Reproduce the entries shown below only from the line with "Generate a Blender" down to the line with "PI = math.pi", keeping both end lines and copying each one exactly.

────────

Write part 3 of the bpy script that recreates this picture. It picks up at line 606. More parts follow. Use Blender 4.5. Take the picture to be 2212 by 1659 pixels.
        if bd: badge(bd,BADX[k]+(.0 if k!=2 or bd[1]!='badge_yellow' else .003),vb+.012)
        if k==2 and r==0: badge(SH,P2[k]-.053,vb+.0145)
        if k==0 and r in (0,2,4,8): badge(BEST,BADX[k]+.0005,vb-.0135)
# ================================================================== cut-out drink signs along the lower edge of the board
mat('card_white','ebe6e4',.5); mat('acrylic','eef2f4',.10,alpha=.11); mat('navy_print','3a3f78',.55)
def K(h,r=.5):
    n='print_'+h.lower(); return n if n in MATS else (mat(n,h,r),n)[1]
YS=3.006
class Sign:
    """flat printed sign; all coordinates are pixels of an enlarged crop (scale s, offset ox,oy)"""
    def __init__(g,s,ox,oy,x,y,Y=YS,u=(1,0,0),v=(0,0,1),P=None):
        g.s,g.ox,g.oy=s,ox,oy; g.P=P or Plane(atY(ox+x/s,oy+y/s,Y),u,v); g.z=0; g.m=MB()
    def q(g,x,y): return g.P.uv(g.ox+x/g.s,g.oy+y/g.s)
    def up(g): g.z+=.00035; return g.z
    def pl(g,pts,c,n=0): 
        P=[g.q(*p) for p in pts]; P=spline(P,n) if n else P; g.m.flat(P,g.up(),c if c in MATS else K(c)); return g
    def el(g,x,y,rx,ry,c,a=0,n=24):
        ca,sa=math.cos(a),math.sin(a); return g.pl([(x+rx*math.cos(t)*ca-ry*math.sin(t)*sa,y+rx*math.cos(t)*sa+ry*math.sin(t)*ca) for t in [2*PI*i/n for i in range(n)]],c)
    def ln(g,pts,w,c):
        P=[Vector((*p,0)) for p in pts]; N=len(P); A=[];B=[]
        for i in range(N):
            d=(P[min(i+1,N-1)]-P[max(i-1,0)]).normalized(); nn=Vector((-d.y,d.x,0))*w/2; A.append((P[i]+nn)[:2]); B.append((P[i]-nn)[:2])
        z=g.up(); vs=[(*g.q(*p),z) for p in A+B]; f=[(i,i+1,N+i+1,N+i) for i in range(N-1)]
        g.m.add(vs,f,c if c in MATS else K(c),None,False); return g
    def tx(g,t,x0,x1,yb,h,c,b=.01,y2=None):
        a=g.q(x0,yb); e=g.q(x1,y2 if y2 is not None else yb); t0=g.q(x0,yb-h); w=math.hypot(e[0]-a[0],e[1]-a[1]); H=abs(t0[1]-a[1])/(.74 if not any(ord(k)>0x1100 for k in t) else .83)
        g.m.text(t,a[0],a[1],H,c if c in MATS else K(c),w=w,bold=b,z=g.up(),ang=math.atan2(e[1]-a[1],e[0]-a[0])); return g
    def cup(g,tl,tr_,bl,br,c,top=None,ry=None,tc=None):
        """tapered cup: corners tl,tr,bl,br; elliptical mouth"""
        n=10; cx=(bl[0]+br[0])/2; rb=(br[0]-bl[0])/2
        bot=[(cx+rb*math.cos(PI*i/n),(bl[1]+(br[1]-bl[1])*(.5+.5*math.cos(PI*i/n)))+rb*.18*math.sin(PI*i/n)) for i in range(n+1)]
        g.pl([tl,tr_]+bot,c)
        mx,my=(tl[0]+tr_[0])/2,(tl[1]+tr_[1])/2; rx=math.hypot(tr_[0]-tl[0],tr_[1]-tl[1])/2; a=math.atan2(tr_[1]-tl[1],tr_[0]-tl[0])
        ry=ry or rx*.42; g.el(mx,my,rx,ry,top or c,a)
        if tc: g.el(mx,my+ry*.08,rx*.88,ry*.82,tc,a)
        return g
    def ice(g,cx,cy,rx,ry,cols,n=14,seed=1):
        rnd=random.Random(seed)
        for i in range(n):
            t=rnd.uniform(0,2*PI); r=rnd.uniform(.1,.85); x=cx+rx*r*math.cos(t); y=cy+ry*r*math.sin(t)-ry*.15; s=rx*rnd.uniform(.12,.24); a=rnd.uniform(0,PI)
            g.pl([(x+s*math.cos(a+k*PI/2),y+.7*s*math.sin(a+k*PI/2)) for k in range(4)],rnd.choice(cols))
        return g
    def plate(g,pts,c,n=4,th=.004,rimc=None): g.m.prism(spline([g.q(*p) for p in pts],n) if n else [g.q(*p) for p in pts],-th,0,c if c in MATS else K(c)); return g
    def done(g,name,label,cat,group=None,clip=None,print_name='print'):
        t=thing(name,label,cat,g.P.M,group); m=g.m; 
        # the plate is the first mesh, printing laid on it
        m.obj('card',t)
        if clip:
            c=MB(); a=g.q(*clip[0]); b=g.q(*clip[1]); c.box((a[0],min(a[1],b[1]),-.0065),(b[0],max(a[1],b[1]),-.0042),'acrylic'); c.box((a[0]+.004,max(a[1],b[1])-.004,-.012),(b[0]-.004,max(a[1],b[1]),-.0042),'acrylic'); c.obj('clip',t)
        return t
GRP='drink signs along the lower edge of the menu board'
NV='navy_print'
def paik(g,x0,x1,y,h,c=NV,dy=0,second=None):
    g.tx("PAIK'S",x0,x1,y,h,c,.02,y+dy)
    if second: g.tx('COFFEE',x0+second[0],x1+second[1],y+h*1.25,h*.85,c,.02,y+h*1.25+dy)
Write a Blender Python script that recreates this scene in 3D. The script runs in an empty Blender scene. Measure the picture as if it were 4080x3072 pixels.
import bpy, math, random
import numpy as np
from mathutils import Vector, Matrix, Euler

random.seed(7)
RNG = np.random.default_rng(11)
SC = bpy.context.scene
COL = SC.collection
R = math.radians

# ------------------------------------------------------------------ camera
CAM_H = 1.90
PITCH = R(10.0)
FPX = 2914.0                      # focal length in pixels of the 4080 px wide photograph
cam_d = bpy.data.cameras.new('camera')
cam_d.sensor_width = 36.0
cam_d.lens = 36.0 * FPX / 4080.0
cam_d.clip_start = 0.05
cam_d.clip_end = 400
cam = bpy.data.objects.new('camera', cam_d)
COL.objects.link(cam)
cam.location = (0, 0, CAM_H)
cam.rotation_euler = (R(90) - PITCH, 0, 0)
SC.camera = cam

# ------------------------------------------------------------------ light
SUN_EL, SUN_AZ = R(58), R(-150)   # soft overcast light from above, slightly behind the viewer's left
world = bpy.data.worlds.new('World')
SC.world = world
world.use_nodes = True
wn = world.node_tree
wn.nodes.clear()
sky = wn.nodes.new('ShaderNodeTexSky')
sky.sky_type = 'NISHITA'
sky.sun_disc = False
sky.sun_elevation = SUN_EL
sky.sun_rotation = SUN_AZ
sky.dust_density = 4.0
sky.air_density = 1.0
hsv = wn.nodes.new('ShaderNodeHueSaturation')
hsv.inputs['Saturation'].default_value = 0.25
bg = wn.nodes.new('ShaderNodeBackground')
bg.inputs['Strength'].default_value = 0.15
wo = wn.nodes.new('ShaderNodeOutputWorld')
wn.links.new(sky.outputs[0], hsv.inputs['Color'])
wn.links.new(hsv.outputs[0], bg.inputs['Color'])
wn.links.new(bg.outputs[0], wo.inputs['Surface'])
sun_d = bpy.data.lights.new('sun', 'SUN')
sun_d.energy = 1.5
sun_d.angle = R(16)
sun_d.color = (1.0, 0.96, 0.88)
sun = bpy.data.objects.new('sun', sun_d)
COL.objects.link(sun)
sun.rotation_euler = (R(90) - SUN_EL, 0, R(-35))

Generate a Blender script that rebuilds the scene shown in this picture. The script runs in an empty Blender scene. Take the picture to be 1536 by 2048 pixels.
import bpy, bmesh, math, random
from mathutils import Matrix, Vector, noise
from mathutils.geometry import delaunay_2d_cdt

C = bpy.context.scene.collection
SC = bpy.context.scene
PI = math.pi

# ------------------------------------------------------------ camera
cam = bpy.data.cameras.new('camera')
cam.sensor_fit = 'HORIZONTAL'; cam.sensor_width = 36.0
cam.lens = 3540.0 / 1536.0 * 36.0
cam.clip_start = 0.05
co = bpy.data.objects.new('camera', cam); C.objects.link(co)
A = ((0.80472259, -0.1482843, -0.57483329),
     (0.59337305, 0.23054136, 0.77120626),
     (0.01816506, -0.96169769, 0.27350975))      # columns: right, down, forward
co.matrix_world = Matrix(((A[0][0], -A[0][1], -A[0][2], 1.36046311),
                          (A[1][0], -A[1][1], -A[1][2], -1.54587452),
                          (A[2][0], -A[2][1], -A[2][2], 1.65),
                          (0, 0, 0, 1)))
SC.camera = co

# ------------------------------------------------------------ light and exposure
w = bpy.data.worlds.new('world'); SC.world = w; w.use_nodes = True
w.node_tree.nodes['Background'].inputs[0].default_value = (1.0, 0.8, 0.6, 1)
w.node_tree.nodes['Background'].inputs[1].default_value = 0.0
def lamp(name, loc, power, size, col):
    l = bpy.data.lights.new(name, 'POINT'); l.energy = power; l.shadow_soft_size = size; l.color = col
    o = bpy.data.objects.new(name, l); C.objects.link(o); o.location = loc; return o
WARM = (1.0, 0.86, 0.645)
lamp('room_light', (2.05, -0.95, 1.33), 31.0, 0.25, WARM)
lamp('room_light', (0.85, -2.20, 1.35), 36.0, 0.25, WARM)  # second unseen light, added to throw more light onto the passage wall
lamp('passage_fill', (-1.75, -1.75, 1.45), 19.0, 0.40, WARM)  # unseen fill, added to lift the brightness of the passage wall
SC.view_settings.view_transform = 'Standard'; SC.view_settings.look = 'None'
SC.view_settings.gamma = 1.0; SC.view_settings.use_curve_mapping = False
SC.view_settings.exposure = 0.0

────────

Written solution:
Generate a Blender script that rebuilds the scene shown in this picture. The script runs in an empty Blender scene. Take the picture to be 1536 by 2048 pixels.
import bpy, bmesh, math, random
from mathutils import Matrix, Vector, noise
from mathutils.geometry import delaunay_2d_cdt

C = bpy.context.scene.collection
SC = bpy.context.scene
PI = math.pi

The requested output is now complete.